Against the reservations that exist in broad sections of the population and even in some political circles against such a suicidal course, he writes angrily: “In Germany, however, there continues to be a prevailing mood of downplaying the greatest acute threat to freedom. ... A form of equidistant thinking is running rampant that makes the US and Russia equally responsible for the Syrian catastrophe without any factual basis.”

As an example of the “great success of the Kremlin’s strategy of subversion, which—in the old Soviet tradition—aims at the decoupling of Europe from America,” Herzinger cites the “mass demonstrations against the transatlantic free trade agreement TTIP and Ceta on German streets.”

Where Die Welt stirs up animosity, the Frankfurter Allgemeine Zeitung (FAZ) is not far behind. Rainer Hermann criticizes the “war-weary [sic!] America,” for “not having the strength to consider smaller military interventions in parallel with the failed negotiations.” He does not consider sanctions against Russia to be advisable, with the remarkably honest reason: “because they would then have to be imposed against Saudi Arabia for its war crimes in Yemen.”

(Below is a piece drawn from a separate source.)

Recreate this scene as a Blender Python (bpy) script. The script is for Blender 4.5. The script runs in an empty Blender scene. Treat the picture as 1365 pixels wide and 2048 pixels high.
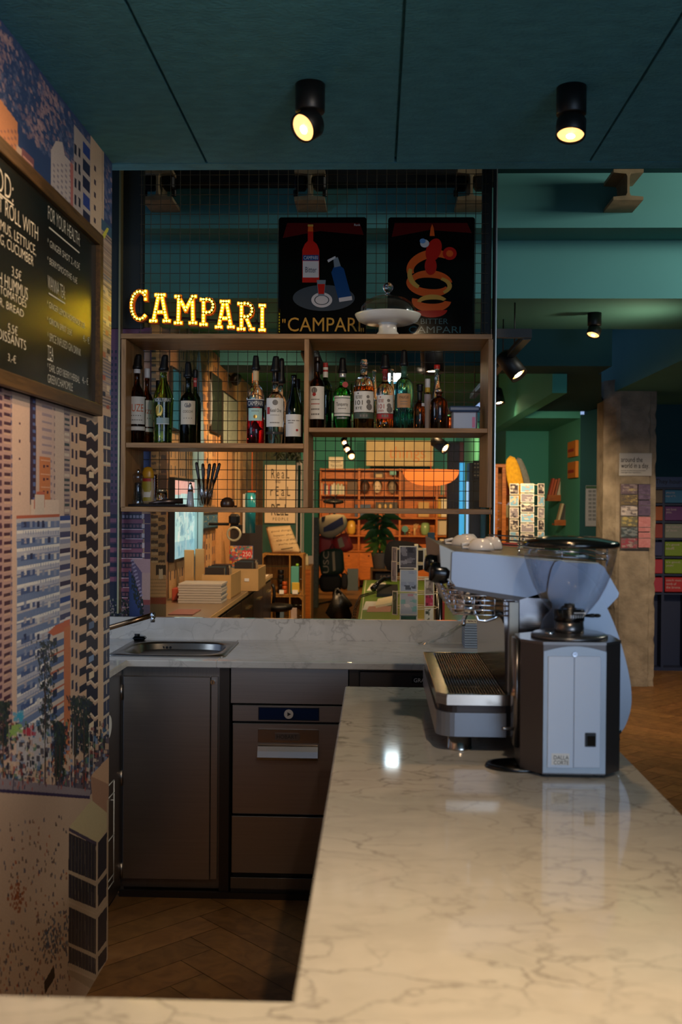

His colleague Reinhard Veser, however, sees things differently. He accuses the West of “helplessness,” on which the Kremlin is building, and therefore urges “new sanctions against Russia.”

The loudest warmongering is that of the parliamentary group leader of the Greens, Katrin Göring-Eckardt, in the FAZ. She too compares the Syrian-Russian offensive to retake Aleppo with the massacres in Srebrenica and Rwanda.

The Green politician, who as a former president of the Synod of the Evangelical Church is well versed in questions of double standards, then called for the war in Syria to be escalated in the name of “more than 350,000 Syrian refugees and millions of volunteers who help them here.” This “directly linked Germany to the suffering in Syria,” she declared. “We cannot be indifferent to what happens there just on moral grounds.”

There follows a long list of the political and military escalations: sanctions against Russia, a joint Syrian strategy of the European Union, putting more pressure on Assad and Putin, establishing a no-fly zone and the prosecution Assad for crimes against humanity.

The Green Party Chairman Cem Özdemir raised similar demands in an interview with Spiegel Online.

He accuses Assad of the “most serious war crimes” and violation of international humanitarian law. Putin wants “to keep a mass criminal in power who actually belongs before the World Criminal Court in The Hague” and “demonstrates the incapacity” of the West and Washington. Therefore, the EU must “extend its economic sanctions against Russia.”

Özdemir calls for “a comprehensive international threat of a no-fly zone,” if necessary without a UN mandate, and also supports the war policy of the United States retrospectively: “I’m not a radical pacifist. I still think it’s wrong that Germany stood aside in the Libya intervention and I have agreed to the military mission in Afghanistan.”

It is significant that it is the former pacifists of the Green Party who are today among the most vociferous warmongers, and that as well as conservative papers such as the FAZ and Die Welt, also liberal outlets such as Der Spiegel and the Süddeutsche Zeitung bang the drum for war. The latter published an editorial on Monday headlined, “Against Putin, only toughness helps.” They speak for better-off middle class layers, who have turned sharply to the right in the face of growing national and social tensions in Europe.